Not being in the U.S., I have to depend on others to tell me: how prominently have U.S. media reported that one of the main parties in the likely ruling coalition is called the Supreme Council for Islamic Revolution in Iraq?
Oh, and speaking of memories, does anyone remember how our invasion of Afghanistan was really cool because it was going to liberate Afghan women from the oppression of fundamentalist Islam?
Consider the plans of the probable big winner on Sunday, the Shiite coalition unofficially endorsed by the chap in the big poster, Grand Ayatollah Sistani.
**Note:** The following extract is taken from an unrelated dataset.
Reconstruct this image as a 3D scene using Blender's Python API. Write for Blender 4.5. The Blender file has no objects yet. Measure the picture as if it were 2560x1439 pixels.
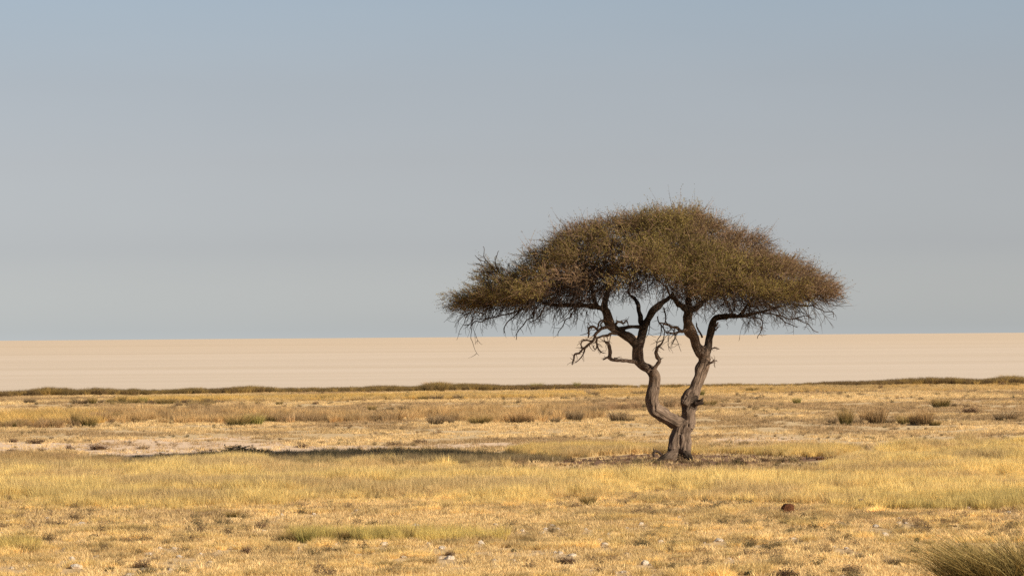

At least this move might create a rare opportunity for Arab Muslims and Israeli Jews to make common cause; matters of personal status are governed in Israel by religious law, which has left a number of Jewish wives in dire straits when their husbands wouldn't allow them a divorce, so their Iraqi sisters will have someone to turn to when the same thing happens to them.[The Shiite coalition] will seek to implement religious law in the place of civil law for matters of personal status, and possibly in other realms, such as commerce. Islamic law has provisions for matters such as marriage, divorce, inheritance, alimony and so forth. Muslim fundamentalists throughout the world have adopted as one of their main political goals the repeal of civil laws that were most often adopted during or just after the age of European colonialism (roughly from the mid-1700s until the 1960s), and to replace them with a rigid and often medieval interpretation of Islamic law.
This form of Islamic law (which in other hands can be dynamic and innovative) would typically deny divorced women any inheritance, give girls half the inheritance received by their brothers, restrict women's right to initiate divorce, restrict women's appearance in public, and make the testimony of women in court worth half that of a man. Middle-class Sunni Arabs and educated women, along with most Kurds, would likely strongly resist this initiative. The Supreme Council for Islamic Revolution in Iraq, among the main Shiite parties, and Grand Ayatollah Sistani have already telegraphed their desire for this change.
This democracy stuff is a bit more complicated than "Yippee! They held an election!" No one knows for sure what's going to happen next in Iraq. My pessimism isn't certitude; I just think the odds favor a pretty dismal future.